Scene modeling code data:
** Begin **

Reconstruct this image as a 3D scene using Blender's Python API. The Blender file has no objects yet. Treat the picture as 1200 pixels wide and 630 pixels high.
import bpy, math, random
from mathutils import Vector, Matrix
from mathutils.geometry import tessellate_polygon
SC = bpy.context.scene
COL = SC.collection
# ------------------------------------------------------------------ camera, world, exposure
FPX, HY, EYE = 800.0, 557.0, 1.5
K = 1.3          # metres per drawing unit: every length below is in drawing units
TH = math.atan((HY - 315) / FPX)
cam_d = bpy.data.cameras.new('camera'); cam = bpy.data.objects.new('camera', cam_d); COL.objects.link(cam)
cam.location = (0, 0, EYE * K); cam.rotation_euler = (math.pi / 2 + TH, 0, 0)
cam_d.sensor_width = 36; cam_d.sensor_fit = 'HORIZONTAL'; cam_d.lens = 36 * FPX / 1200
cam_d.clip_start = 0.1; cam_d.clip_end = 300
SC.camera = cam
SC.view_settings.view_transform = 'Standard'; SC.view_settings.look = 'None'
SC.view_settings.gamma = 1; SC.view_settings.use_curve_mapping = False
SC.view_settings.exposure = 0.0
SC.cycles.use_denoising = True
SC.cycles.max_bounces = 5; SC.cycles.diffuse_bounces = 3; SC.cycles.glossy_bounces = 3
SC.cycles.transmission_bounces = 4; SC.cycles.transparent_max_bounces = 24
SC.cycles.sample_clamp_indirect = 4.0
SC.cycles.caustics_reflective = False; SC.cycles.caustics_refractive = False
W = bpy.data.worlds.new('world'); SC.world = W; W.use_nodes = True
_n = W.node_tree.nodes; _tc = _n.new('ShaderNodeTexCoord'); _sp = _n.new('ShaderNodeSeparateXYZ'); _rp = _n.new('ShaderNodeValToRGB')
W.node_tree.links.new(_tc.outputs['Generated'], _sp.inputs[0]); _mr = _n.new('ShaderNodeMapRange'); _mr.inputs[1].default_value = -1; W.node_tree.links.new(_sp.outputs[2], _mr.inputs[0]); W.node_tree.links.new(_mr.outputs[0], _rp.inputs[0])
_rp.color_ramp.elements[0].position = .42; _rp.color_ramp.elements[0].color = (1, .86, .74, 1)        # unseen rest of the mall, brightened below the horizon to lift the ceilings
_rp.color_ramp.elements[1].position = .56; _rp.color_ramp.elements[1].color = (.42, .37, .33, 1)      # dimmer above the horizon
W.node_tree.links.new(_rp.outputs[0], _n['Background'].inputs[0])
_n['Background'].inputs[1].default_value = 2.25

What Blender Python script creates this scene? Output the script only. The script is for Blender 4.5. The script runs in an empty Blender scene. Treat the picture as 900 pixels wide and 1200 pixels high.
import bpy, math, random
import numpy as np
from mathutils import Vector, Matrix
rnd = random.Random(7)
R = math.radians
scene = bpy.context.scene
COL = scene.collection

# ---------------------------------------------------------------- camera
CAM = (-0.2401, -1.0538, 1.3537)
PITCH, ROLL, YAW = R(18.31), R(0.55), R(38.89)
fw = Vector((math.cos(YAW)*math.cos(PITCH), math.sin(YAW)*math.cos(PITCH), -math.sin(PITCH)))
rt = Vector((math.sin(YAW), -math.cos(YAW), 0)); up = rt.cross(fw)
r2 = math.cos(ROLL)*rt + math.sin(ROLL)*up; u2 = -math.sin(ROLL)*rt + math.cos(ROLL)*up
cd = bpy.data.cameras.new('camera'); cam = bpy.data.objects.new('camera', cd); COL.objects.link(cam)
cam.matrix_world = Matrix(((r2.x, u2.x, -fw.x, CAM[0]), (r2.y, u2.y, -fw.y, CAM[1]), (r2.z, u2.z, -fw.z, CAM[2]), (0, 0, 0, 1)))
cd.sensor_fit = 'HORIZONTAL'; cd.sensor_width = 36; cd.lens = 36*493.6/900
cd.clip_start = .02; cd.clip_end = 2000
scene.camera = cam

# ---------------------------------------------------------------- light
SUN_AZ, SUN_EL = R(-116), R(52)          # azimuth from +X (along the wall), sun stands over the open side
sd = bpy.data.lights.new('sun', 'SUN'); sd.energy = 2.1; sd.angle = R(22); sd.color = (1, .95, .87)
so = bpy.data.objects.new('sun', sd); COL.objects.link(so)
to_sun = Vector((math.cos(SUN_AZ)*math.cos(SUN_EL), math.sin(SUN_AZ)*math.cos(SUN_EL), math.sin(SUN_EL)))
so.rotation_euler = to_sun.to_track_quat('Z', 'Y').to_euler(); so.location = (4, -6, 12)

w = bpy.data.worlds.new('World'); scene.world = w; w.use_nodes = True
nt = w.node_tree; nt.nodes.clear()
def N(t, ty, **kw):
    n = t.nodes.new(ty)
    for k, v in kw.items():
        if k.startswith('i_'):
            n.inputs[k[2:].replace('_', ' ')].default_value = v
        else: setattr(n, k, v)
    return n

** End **

Aim: Reproduce the data in full, exactly as presented.

Solved exercise:
Reconstruct this image as a 3D scene using Blender's Python API. The Blender file has no objects yet. Treat the picture as 1200 pixels wide and 630 pixels high.
import bpy, math, random
from mathutils import Vector, Matrix
from mathutils.geometry import tessellate_polygon
SC = bpy.context.scene
COL = SC.collection
# ------------------------------------------------------------------ camera, world, exposure
FPX, HY, EYE = 800.0, 557.0, 1.5
K = 1.3          # metres per drawing unit: every length below is in drawing units
TH = math.atan((HY - 315) / FPX)
cam_d = bpy.data.cameras.new('camera'); cam = bpy.data.objects.new('camera', cam_d); COL.objects.link(cam)
cam.location = (0, 0, EYE * K); cam.rotation_euler = (math.pi / 2 + TH, 0, 0)
cam_d.sensor_width = 36; cam_d.sensor_fit = 'HORIZONTAL'; cam_d.lens = 36 * FPX / 1200
cam_d.clip_start = 0.1; cam_d.clip_end = 300
SC.camera = cam
SC.view_settings.view_transform = 'Standard'; SC.view_settings.look = 'None'
SC.view_settings.gamma = 1; SC.view_settings.use_curve_mapping = False
SC.view_settings.exposure = 0.0
SC.cycles.use_denoising = True
SC.cycles.max_bounces = 5; SC.cycles.diffuse_bounces = 3; SC.cycles.glossy_bounces = 3
SC.cycles.transmission_bounces = 4; SC.cycles.transparent_max_bounces = 24
SC.cycles.sample_clamp_indirect = 4.0
SC.cycles.caustics_reflective = False; SC.cycles.caustics_refractive = False
W = bpy.data.worlds.new('world'); SC.world = W; W.use_nodes = True
_n = W.node_tree.nodes; _tc = _n.new('ShaderNodeTexCoord'); _sp = _n.new('ShaderNodeSeparateXYZ'); _rp = _n.new('ShaderNodeValToRGB')
W.node_tree.links.new(_tc.outputs['Generated'], _sp.inputs[0]); _mr = _n.new('ShaderNodeMapRange'); _mr.inputs[1].default_value = -1; W.node_tree.links.new(_sp.outputs[2], _mr.inputs[0]); W.node_tree.links.new(_mr.outputs[0], _rp.inputs[0])
_rp.color_ramp.elements[0].position = .42; _rp.color_ramp.elements[0].color = (1, .86, .74, 1)        # unseen rest of the mall, brightened below the horizon to lift the ceilings
_rp.color_ramp.elements[1].position = .56; _rp.color_ramp.elements[1].color = (.42, .37, .33, 1)      # dimmer above the horizon
W.node_tree.links.new(_rp.outputs[0], _n['Background'].inputs[0])
_n['Background'].inputs[1].default_value = 2.25

What Blender Python script creates this scene? Output the script only. The script is for Blender 4.5. The script runs in an empty Blender scene. Treat the picture as 900 pixels wide and 1200 pixels high.
import bpy, math, random
import numpy as np
from mathutils import Vector, Matrix
rnd = random.Random(7)
R = math.radians
scene = bpy.context.scene
COL = scene.collection

# ---------------------------------------------------------------- camera
CAM = (-0.2401, -1.0538, 1.3537)
PITCH, ROLL, YAW = R(18.31), R(0.55), R(38.89)
fw = Vector((math.cos(YAW)*math.cos(PITCH), math.sin(YAW)*math.cos(PITCH), -math.sin(PITCH)))
rt = Vector((math.sin(YAW), -math.cos(YAW), 0)); up = rt.cross(fw)
r2 = math.cos(ROLL)*rt + math.sin(ROLL)*up; u2 = -math.sin(ROLL)*rt + math.cos(ROLL)*up
cd = bpy.data.cameras.new('camera'); cam = bpy.data.objects.new('camera', cd); COL.objects.link(cam)
cam.matrix_world = Matrix(((r2.x, u2.x, -fw.x, CAM[0]), (r2.y, u2.y, -fw.y, CAM[1]), (r2.z, u2.z, -fw.z, CAM[2]), (0, 0, 0, 1)))
cd.sensor_fit = 'HORIZONTAL'; cd.sensor_width = 36; cd.lens = 36*493.6/900
cd.clip_start = .02; cd.clip_end = 2000
scene.camera = cam

# ---------------------------------------------------------------- light
SUN_AZ, SUN_EL = R(-116), R(52)          # azimuth from +X (along the wall), sun stands over the open side
sd = bpy.data.lights.new('sun', 'SUN'); sd.energy = 2.1; sd.angle = R(22); sd.color = (1, .95, .87)
so = bpy.data.objects.new('sun', sd); COL.objects.link(so)
to_sun = Vector((math.cos(SUN_AZ)*math.cos(SUN_EL), math.sin(SUN_AZ)*math.cos(SUN_EL), math.sin(SUN_EL)))
so.rotation_euler = to_sun.to_track_quat('Z', 'Y').to_euler(); so.location = (4, -6, 12)

w = bpy.data.worlds.new('World'); scene.world = w; w.use_nodes = True
nt = w.node_tree; nt.nodes.clear()
def N(t, ty, **kw):
    n = t.nodes.new(ty)
    for k, v in kw.items():
        if k.startswith('i_'):
            n.inputs[k[2:].replace('_', ' ')].default_value = v
        else: setattr(n, k, v)
    return n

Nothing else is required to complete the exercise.